Les auteurs de ce document remportaient ainsi un premier succès inattendu : le
problème hutu-tutsi entrait à l’ordre du jour au
niveau international. Il était désormais impossible de l’ignorer ou de
l’escamoter. Les leaders hutu devenaient des interlocuteurs incontournables
au même titre que les autres institutions existantes : monarchie, pouvoir de
tutelle, Eglise. Leur popularité croissait chaque jour ». RUDAKEMWA
F., L’évangélisation du Rwanda 1900-1959, L’Harmattan,
Paris, 2005, p. 306.
IV. Les réactions qu’il
a suscitées à l’époque
Il n’y a aucune catégorie socioprofessionnelle dont on puisse dire que tous ses membres ont adhéré en bloc à la cause des Bahutu. Le Haut Représentant de la Belgique en la personne du gouverneur du Rwanda-Urundi, Mr. Jean Paul Harroy, y était favorable sans être contre la monarchie. Pour lui et pour les leaders Bahutu, la solution du problème résidait dans l’émergence d’une monarchie constitutionnelle. Certains agents coloniaux étaient du même avis. Convaincus néanmoins que les Bahutu n’avaient pas les moyens de leurs ambitions, ils préféraient pratiquer le réalisme politique, et donc porter de l’eau au moulin de l’aristocratie indigène (voir les débats de la session plénière du Conseil supérieur du pays de mai-juin 1958). D’autres, peu nombreux, par conservatisme ou pour des raisons sentimentales (relations extraconjugales avec des femmes tutsi ou des rapports homosexuels avec des Batutsi) étaient farouchement opposés aux revendications des Bahutu.

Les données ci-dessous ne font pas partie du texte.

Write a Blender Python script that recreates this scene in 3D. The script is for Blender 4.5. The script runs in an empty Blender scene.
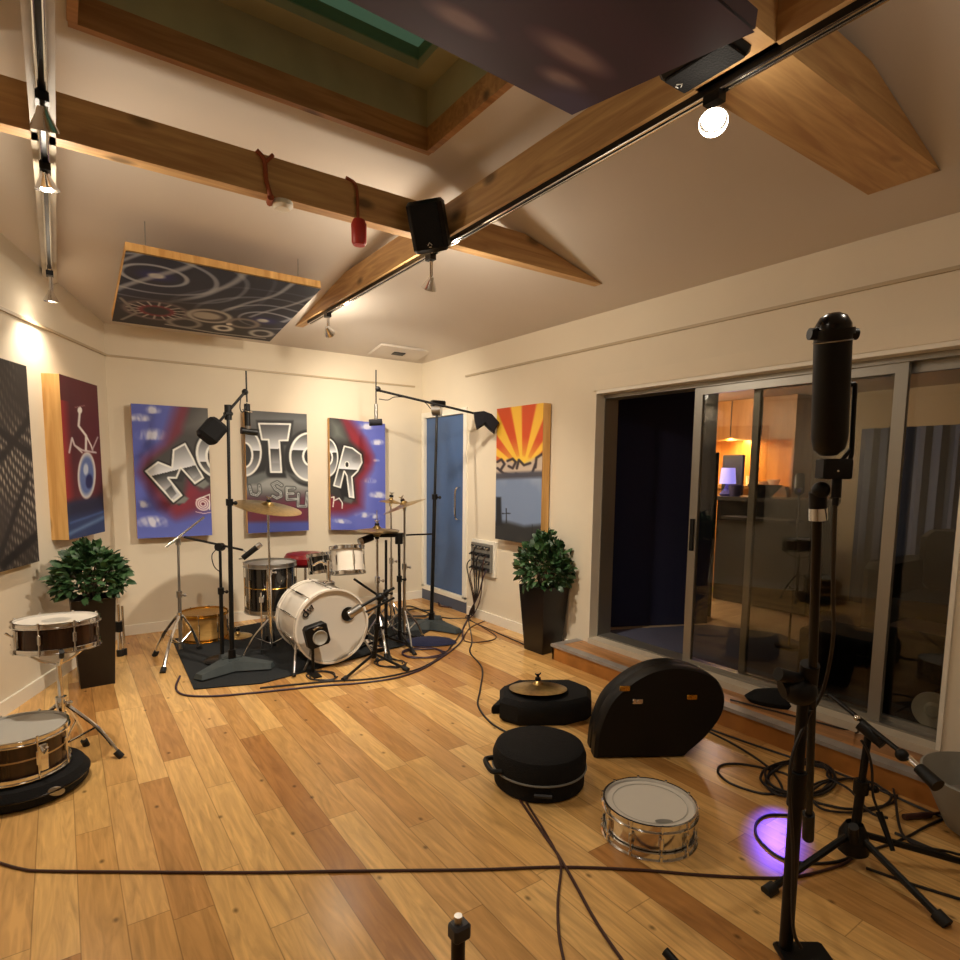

Les missions protestantes dans
leur ensemble, et surtout la mission anglicane, jalouses des immenses progrès
d’une mission catholique censée avoir des atomes crochus avec les Bahutu, soutenaient l’oligarchie tutsi.
Une distinction s’impose au sein de la mission catholique. Son clergé
comprenait :
· Des
missionnaires expatriés. Pères Blancs en majorité, ils étaient pour la plupart
favorables à l’avènement d’une ère de plus de justice et de démocratie dans la
société rwandaise.
· Le
clergé indigène. A quelques exceptions près, les prêtres Bahutu
étaient favorables à un changement pacifique de la situation. Certains prêtres Batutsi comme Mgr Aloys Bigirumwami (noble parmi les nobles), les Abbés Alexis Kagame (confident du roi Rudahigwa
et précepteur du prince héritier Ndahindurwa) et
Stanislas Bushayija (membre du C.S.P)
étaient au départ modérés. D’autres prêtres Batutsi,
c’est le cas de le dire, étaient vraiment extrémistes, au même titre que les
membres du noyau dur du C.S.P dont nous allons
parler au paragraphe suivant.
· Les Frères Joséphites et les Sœurs Benebikira, presque tous de l’ethnie des Batutsi, accueillaient mal tout ce qui ressemblait à un changement du statu quo sociopolitique traditionnel.
Le C.S.P,
le milieu de la cour et de la noblesse comprenaient des éléments clairvoyants
comme Alexis Karekezi de Kabuye
(près de Kigali), Prosper Bwanakweri (chef du Kabagari, puis de Kibuye où il
alla par mutation disciplinaire pour divergences de vue et altercations avec le
roi Rudahigwa) qui comprenaient le bien fondé et la
justesse des revendications des Bahutu. A côté de ces
colombes, il y avait des faucons qui se disaient « nationalistes »,
mais d’un « nationalisme » qui n’avait rien à envier à celui des
Nazis de Hitler. Leur idéologie se trouve dans divers écrits comme le manifeste
de l’UNAR (Union nationale Rwandaise) et divers
autres communiqués du parti, mais aussi et surtout dans les deux fameuses
lettres des grands serviteurs de la cour au C.S.P
datées respectivement du 17 et du 18 mai 1958. Ce sont ces faucons qui
donneront une tournure violente à la marche du Rwanda vers la démocratie et l’indépendance.
Ce sont eux qui, s’étant donné le nom d’Inyenzi,
mèneront des attaques terroristes aux frontières du territoire rwandais de 1960
à 1967, c’est leur idéologie qui fut à la base de l’attaque du Rwanda par le FPR-Inkotanyi à partir de l’Ouganda le 1 octobre 1990.
IV. Les réactions
que sa lecture suscite aujourd’hui
Le manifeste reste d’actualité. En effet, avec la victoire à
la Pyrrhus du FPR en juillet 1994 et la vengeance aveugle qui s’en est suivie jusqu’aujourd’hui,
le Rwanda a accompli un grand bond en arrière. En matière de paix sociale, de
justice et de démocratie, il est retombé en 1957 ou plus loin encore. Si
quelqu’un me demandait pourquoi je le pense ainsi, je le recommanderais de lire
deux de mes articles publiés sur le site www.musabyimana.be :
« Les mêmes causes produisent les mêmes effets » le
24.09.2007 et « Priorité n° 1 : régler leurs comptes aux Bahutu ? » le 9/12/2007. « La
note sur l’aspect social du problème racial indigène » garde
encore toute sa valeur et reste d’actualité.